Çarşıda pazarda dolaşırken gördüğümüz yiyeceklerle alışık olmadığımız zamanlarda karşılaşıyoruz.Bu artık sıradan bir durum. Belki de şöyle söylemek daha doğru olur:Belli bir kuşak için sıradan,daha eski kuşaklar için alışılmadık,ancak herkes tarafından zamanla kabullenilmiş bir durum.Öyle ya , kış gelmeden portakal yiyemeyen , domatesi biberi sadece yazın görebilen insanlar, günümüzde her yerde yaz kış bu sebzelere ulaşabilmekte.
Yerli Malı Haftalarını hatırlayın,hatta yılbaşı akşamlarını.Törensel bir heyecanla yaptığımız hazırlıklar bırakın yemeyi,hazırlama aşamasında bile heyecan yaşatırdı. Yerli Malı Haftasında ulaşabildiğimiz ,paketsiz,çoğu ev yapımı ,mevsimlik besinler masaları süslerken,kendi zenginliğimiz olan ürünleri tüketme bilinci aşılanırdı.Bu kuşak , o mevsimde yetişen sebzeleri bilirdi, yetişmeyenleri de özlemle beklerdi. Bu beklenti değil miydi o yiyeceklerin lezzetini ve kokusunu hafızalara kazıyan,şimdi yediklerini beğendirmeyen?
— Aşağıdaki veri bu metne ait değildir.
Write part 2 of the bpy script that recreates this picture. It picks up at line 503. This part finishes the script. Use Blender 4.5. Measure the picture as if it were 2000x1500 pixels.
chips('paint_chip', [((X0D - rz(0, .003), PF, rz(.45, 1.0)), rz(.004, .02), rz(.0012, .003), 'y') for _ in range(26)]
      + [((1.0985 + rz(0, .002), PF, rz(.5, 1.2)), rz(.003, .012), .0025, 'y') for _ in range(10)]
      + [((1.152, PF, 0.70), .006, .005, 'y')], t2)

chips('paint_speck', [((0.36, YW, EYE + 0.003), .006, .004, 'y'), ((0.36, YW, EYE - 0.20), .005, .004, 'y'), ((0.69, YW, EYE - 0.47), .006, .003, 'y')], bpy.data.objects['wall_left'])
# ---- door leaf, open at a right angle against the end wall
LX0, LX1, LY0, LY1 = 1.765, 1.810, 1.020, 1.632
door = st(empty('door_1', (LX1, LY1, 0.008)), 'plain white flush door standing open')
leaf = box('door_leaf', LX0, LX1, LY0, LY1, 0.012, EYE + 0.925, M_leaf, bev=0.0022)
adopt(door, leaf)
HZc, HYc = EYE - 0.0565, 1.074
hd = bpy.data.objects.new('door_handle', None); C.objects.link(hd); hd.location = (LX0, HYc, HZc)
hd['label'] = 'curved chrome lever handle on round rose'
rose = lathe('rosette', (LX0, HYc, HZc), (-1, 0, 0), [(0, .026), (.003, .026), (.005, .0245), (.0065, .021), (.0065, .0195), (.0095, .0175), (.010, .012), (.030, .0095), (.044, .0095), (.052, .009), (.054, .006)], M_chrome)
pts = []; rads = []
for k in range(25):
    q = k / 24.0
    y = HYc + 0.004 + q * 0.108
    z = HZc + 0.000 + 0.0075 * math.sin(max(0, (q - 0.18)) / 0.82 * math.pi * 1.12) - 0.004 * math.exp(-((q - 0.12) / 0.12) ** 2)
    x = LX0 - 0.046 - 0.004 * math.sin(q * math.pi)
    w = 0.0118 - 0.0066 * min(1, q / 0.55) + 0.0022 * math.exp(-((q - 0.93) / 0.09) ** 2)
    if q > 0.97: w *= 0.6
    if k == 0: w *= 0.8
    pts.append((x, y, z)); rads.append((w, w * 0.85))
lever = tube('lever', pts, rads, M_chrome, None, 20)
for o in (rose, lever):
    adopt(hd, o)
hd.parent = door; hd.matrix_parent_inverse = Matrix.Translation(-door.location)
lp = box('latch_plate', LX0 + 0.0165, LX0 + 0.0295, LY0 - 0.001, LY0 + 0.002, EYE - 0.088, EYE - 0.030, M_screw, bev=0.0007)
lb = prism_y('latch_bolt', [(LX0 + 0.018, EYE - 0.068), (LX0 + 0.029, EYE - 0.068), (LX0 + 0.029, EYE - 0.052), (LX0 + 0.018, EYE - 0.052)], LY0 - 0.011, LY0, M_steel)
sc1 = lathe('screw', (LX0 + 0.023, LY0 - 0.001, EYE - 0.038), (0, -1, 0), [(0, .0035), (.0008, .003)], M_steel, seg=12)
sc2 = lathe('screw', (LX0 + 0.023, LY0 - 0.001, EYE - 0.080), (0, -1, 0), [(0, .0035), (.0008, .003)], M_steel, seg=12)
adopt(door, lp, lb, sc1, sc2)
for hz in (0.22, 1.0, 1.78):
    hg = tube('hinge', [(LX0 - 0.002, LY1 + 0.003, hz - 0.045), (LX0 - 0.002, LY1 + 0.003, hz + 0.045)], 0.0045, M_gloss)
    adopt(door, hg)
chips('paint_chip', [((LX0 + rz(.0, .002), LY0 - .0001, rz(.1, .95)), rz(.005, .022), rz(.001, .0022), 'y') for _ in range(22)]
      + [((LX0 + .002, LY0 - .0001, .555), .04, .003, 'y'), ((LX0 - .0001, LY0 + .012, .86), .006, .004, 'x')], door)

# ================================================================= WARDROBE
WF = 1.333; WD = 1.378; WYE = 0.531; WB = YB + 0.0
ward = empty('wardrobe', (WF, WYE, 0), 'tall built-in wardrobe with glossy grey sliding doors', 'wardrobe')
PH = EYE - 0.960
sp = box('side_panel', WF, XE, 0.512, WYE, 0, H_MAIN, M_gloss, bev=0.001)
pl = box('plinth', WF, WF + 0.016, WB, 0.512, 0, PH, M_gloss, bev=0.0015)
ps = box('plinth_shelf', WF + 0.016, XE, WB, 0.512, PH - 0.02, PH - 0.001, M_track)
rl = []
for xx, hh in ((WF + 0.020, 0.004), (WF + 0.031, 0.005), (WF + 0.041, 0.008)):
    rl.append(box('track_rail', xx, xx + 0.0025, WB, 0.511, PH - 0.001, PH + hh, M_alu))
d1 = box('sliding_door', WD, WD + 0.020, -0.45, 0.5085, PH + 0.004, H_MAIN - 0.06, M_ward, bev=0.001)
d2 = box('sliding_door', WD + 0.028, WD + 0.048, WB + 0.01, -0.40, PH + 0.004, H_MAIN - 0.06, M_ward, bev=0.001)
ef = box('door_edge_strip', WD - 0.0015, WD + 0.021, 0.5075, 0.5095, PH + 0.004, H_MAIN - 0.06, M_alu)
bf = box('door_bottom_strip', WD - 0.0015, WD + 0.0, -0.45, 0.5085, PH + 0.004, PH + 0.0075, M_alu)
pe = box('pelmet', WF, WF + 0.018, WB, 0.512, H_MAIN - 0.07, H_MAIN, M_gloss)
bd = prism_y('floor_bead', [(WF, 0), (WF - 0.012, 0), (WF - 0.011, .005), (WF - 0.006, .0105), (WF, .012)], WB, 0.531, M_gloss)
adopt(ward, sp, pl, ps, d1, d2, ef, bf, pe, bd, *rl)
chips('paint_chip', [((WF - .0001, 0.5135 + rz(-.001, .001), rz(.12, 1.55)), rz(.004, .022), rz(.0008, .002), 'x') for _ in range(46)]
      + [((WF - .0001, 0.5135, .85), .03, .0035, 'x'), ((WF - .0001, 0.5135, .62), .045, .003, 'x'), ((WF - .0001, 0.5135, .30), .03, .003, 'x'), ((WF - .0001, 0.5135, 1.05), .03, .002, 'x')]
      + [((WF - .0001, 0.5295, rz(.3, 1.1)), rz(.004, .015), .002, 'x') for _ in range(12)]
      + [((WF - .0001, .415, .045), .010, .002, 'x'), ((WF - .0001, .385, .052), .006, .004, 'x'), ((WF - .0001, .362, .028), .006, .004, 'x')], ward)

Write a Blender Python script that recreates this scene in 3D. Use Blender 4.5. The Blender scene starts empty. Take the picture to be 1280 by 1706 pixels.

Ne yaparsak yapalım, bir taraf eksik kalıyor değil mi? Bir tarafta istediğine dilediği zamanda ulaşamayan,ancak hazzı daha yoğun yaşayanlar; diğer tarafta çoğu istediğine daha kolay erişim imkanı olan ,fakat daha doyumsuz ve memnuniyetsiz olanlar. Her ikisinin kendi içinde artı ve eksisi var tabi ki. Bu da çelişkilerle dolu hayatın başka bir oyunu.